Thursday, July 26, 2012

Protecting your trees from the monsoons


The solution to monsoon survivability lies in the past, present and future
Past – You can’t do anything about the past except to not repeat any mistakes of the past.  If the nursery grew bad trees, the landscaper bought and planted bad trees, planted them incorrectly, or irrigated them incorrectly then you have a certain number of trees that are not worth standing up if they blow over. A good indicator of this would be any tree over two years in the ground with stakes still in use. Any tree that fails to establish a strong anchoring root system within two years will rarely be worth having in the landscape. If the emitters were not moved outward as the tree grew to encourage an ever expanding root zone, then the root establishment is compromised. Over pruning of young trees is also a hindrance to root establishment. Failure to perform proper initial training and structural corrections to young trees or have an ongoing professional pruning program is another factor in storm losses.  
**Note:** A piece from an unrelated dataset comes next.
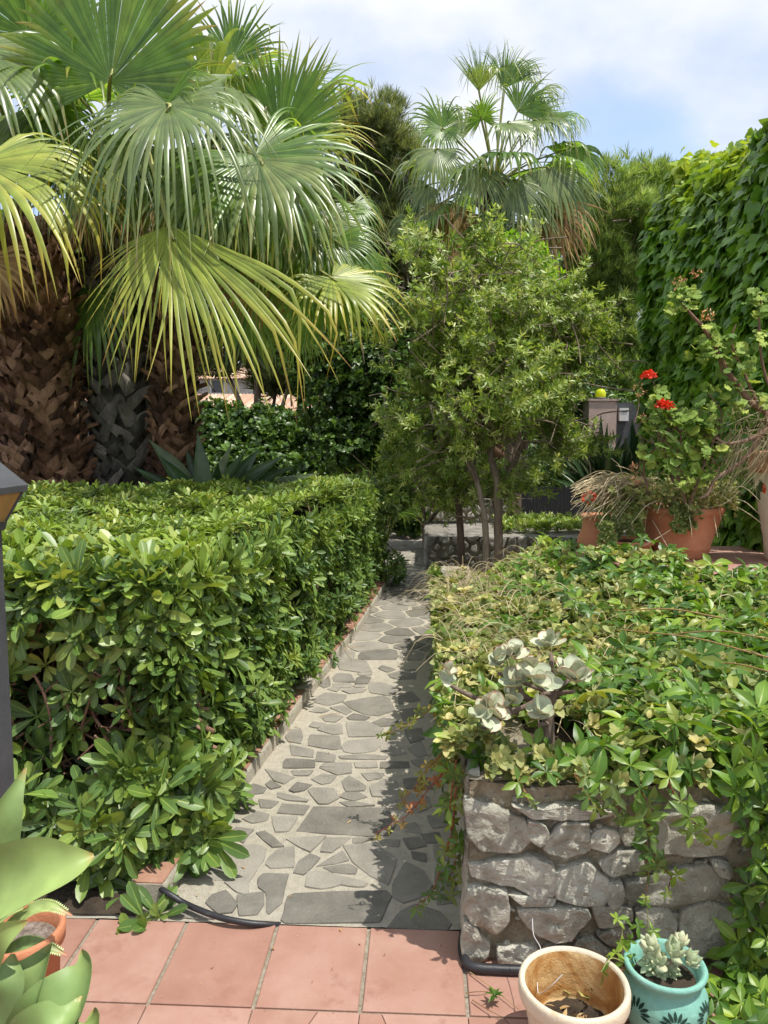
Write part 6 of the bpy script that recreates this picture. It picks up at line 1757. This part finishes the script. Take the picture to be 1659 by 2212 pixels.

Present – Use a certified arborist to evaluate and eliminate the trees that are not sustainable as assets within the landscape to stop further expenditures to water, prune and repeatedly stand up bad trees when that money is better invested in new high quality trees. Annual emergency pre-monsoon trimming is not the answer to the problem. It may keep the marginally rooted trees upright but the poorly rooted trees will still blow over.  If you are stuck with inferior trees going into the monsoons then use the storms as an indicator of the worthless trees and eliminate them as they go down. Budget to replace the failed trees and re-plant in the spring or fall without repeating any of the past bad installation or maintenance practices. If the arborist determines that improvements to tree maintenance need to be made then follow the recommendations. It is never too late to increase the health of your most valuable landscape assets.

 
Future – Verify that the trees are being maintained and irrigated properly, especially if you change your landscape vendors. Stay on the recommended pruning schedules and always be on the alert for any more weakly rooted trees that may become evident in the future.  Lastly, pray that the microbursts take a detour around your property!